Karen Bennett, Sales and Marketing Director of Commercial Mortgages at Shawbrook Bank, said:

“The continued strength of the buy-to-let sector is evidence of the ongoing economic recovery and a sign of the favourable climate that the current low interest rates have created. However, with calls from the OECD and others for more controls on the housing market, we may see rate rises sooner than anticipated. We have always advocated sensible borrowing and property investors need to look closely at their portfolio and carefully consider whether to take on more properties. They need to make sure that their portfolios will generate enough income to cover mortgages if interest rates go up suddenly.”

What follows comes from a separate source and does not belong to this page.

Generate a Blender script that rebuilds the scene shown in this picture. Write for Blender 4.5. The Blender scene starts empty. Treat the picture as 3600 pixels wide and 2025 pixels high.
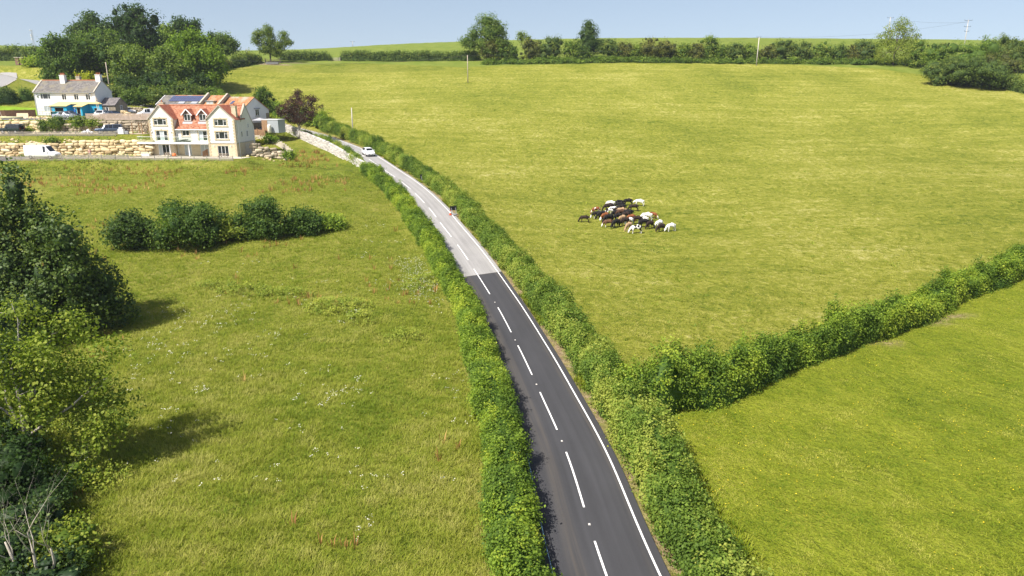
import bpy, bmesh, math, random
import numpy as np
from mathutils import Vector, Matrix, Euler

# ------------------------------------------------------------------ camera, sky, sun, exposure
S = bpy.context.scene
COL = S.collection
F, CX, CY, CAMZ = 2500.0, 1800.0, 1012.5, 22.0        # photograph's focal length / centre in its own pixels
PITCH = math.radians(16.0)
SP, CP = math.sin(PITCH), math.cos(PITCH)
cam_data = bpy.data.cameras.new('camera')
cam = bpy.data.objects.new('camera', cam_data)
COL.objects.link(cam)
cam.location = (0, 0, CAMZ)
cam.rotation_euler = (math.pi / 2 - PITCH, 0, 0)
cam_data.sensor_width = 36.0
cam_data.lens = 36.0 * F / 3600.0
cam_data.clip_start = 0.5
cam_data.clip_end = 20000
S.camera = cam

SUN_EL = math.radians(52)
SUN_AZ = math.radians(46)                              # to the left of straight behind the camera
sun_dir = Vector((-math.sin(SUN_AZ) * math.cos(SUN_EL), -math.cos(SUN_AZ) * math.cos(SUN_EL), math.sin(SUN_EL)))
sun_data = bpy.data.lights.new('sun', 'SUN')
sun_data.energy = 5.0
sun_data.angle = math.radians(0.5)
sun_data.color = (1.0, 0.95, 0.87)
sun = bpy.data.objects.new('sun', sun_data)
COL.objects.link(sun)
sun.rotation_euler = sun_dir.to_track_quat('Z', 'Y').to_euler()

W = bpy.data.worlds.new('World')
S.world = W
W.use_nodes = True
nt = W.node_tree
bg = nt.nodes['Background']
sky = nt.nodes.new('ShaderNodeTexSky')
sky.sky_type = 'NISHITA'
sky.sun_disc = False
sky.sun_elevation = SUN_EL
sky.sun_rotation = math.atan2(sun_dir.x, sun_dir.y)
sky.altitude = 100
sky.air_density = 1.0
sky.dust_density = 1.5
sky.ozone_density = 1.0
# clear, slightly milky summer sky: the horizon band is lifted a little and the blue softened
sky_tc, sky_up, sky_soft = nt.nodes.new('ShaderNodeTexCoord'), nt.nodes.new('ShaderNodeVectorMath'), nt.nodes.new('ShaderNodeMix')
sky_up.operation = 'MULTIPLY_ADD'
sky_up.inputs[1].default_value = (1, 1, .8)
sky_up.inputs[2].default_value = (0, 0, .12)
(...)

Andy Knee, Chief Executive of LMS, comments:

“The latest CML figures show that even before its introduction, MMR already began making changes to the market. Despite year-on-year growth, both home-owner house purchase and remortgaging loans have seen quarterly falls compared to the last quarter of 2013. Remortgaging was the first to feel the impact of MMR as lenders slowed lending in anticipation of the sweeping reforms, while a hiking of mortgage rates also discouraged many borrowers to swap deals.

“Responsible lending and affordability is clearly – and quite correctly - the phrase on everyone’s lips, but this must not come at the cost of aspiring homeowners, a group that already face steep obstacles to make the leap onto the ladder. But through effective use of MMR we can ensure the market continues to thrive, especially in the context of a stronger economic outlook with higher employment figures and lower inflation.

“A transitional period is only natural to get systems and processes geared up. Later in the year it is expected that the mortgage market will pick up, securing long and sustainable growth.”